-- START Records provided --
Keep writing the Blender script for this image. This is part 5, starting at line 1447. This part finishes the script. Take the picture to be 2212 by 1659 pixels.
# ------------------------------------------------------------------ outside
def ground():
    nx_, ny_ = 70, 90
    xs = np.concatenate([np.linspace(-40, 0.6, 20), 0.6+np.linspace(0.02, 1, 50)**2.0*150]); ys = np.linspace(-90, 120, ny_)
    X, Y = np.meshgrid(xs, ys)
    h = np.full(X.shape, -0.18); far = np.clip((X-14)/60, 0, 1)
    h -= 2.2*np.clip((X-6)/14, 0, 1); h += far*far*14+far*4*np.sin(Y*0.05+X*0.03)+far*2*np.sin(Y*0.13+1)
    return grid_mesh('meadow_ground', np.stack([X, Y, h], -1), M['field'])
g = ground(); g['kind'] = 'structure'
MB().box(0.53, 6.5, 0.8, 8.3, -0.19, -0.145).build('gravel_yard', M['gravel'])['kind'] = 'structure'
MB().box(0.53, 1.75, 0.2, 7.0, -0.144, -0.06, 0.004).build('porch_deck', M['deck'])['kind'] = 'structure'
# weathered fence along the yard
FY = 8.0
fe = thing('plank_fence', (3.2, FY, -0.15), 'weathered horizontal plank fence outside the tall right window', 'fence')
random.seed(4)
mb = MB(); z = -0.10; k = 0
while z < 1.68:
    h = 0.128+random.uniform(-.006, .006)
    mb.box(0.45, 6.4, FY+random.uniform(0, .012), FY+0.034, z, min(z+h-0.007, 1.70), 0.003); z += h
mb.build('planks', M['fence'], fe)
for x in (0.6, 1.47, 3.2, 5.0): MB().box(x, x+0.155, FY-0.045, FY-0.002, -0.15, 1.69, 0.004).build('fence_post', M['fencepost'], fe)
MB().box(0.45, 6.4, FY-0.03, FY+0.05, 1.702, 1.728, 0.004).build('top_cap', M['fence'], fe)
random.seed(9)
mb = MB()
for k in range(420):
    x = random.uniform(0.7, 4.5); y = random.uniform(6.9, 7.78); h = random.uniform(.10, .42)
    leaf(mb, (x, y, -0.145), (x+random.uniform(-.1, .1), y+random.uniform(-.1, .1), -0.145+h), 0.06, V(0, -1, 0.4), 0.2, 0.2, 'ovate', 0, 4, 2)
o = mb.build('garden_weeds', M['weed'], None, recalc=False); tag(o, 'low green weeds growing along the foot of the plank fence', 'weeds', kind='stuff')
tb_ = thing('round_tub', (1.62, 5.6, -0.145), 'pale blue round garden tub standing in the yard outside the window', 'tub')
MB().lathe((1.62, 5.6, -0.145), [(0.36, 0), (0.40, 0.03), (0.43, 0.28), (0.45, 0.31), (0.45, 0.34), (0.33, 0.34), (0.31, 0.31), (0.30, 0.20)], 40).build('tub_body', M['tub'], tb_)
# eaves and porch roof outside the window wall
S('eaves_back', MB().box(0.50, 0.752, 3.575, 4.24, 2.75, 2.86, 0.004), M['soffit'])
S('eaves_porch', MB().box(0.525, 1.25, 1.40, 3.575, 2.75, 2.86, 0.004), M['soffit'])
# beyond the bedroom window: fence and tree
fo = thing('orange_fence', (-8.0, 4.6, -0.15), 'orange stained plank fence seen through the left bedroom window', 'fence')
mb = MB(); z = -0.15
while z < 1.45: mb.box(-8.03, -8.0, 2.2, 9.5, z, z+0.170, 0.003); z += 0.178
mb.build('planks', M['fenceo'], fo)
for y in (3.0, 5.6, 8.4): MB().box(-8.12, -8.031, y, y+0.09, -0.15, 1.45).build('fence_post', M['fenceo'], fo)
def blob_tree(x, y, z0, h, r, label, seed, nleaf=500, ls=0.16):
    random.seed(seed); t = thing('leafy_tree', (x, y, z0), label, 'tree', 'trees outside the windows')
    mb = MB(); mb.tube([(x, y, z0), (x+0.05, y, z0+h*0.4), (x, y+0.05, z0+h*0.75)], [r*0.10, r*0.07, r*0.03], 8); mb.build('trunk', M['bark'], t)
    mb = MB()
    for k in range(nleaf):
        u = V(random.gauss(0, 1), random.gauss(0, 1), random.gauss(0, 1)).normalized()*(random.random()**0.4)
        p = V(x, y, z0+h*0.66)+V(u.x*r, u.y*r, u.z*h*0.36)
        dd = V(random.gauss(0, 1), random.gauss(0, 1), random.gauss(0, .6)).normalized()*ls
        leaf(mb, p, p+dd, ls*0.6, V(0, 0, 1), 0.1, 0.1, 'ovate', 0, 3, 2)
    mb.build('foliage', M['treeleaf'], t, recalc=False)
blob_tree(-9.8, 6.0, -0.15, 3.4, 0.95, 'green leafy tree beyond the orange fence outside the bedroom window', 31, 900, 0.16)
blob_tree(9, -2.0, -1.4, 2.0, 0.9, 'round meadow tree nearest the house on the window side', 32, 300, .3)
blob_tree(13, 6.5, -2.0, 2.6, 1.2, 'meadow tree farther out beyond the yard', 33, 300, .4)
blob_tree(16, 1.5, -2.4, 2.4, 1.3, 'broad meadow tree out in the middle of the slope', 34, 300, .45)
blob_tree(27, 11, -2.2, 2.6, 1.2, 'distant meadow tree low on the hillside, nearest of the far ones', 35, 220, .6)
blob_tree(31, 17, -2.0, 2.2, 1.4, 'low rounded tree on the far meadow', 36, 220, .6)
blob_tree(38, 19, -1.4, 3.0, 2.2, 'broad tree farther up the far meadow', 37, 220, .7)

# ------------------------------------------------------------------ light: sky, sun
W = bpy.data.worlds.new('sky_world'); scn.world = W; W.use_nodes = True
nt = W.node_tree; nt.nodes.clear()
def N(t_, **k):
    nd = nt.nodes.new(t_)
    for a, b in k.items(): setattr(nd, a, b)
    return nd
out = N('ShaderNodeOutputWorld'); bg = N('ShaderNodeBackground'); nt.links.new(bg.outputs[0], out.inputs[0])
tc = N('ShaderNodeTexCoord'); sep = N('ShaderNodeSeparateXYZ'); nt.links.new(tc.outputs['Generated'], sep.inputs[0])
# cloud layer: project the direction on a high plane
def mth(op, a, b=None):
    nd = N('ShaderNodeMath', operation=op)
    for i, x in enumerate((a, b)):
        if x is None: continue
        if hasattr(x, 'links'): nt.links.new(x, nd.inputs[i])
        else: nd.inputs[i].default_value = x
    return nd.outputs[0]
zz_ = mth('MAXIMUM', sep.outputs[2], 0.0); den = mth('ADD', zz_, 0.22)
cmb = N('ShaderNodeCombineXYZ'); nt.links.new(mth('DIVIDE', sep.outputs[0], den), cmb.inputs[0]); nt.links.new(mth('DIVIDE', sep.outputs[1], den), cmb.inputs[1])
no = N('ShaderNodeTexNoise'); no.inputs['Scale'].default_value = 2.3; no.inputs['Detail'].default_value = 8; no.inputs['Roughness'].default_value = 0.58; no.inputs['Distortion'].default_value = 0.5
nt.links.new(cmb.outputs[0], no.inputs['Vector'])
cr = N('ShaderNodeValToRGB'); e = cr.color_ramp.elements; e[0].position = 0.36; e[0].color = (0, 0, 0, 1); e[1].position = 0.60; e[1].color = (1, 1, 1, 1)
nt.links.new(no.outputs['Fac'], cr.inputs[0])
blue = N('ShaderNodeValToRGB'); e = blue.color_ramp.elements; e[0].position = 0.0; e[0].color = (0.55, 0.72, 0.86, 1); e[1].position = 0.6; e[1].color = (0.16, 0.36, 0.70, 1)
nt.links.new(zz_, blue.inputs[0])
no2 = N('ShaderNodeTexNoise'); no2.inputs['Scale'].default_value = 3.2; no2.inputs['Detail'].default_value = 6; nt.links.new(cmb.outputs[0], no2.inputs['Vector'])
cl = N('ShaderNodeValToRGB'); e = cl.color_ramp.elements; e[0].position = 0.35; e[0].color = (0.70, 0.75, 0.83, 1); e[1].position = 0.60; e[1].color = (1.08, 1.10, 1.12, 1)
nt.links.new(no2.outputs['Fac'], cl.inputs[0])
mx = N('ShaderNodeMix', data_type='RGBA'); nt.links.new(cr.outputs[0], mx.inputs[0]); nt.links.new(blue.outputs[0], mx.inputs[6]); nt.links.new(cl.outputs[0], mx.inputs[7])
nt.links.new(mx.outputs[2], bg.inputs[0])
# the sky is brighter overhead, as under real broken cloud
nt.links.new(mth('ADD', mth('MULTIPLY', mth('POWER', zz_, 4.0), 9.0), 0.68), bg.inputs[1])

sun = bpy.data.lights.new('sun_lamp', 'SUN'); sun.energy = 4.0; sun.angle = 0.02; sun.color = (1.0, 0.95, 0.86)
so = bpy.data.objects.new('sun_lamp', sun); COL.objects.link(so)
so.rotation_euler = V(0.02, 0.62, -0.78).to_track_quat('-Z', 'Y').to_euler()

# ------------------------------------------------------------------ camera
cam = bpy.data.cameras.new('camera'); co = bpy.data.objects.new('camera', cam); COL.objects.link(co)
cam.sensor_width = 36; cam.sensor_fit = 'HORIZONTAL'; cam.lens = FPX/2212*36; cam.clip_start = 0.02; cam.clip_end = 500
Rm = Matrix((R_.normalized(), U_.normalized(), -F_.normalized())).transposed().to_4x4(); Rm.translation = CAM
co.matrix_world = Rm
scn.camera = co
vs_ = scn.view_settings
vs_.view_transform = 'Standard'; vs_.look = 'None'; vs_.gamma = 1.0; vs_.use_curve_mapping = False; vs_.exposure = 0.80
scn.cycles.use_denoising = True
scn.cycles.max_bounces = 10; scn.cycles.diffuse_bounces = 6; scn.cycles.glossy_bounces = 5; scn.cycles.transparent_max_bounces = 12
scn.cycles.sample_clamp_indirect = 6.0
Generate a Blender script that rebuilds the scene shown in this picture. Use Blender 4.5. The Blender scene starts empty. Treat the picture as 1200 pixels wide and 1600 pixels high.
-- END Records provided --
Prompt: Pick out lines containing the word "pixels", each one as written.

Result of this exercise:
Keep writing the Blender script for this image. This is part 5, starting at line 1447. This part finishes the script. Take the picture to be 2212 by 1659 pixels.
Generate a Blender script that rebuilds the scene shown in this picture. Use Blender 4.5. The Blender scene starts empty. Treat the picture as 1200 pixels wide and 1600 pixels high.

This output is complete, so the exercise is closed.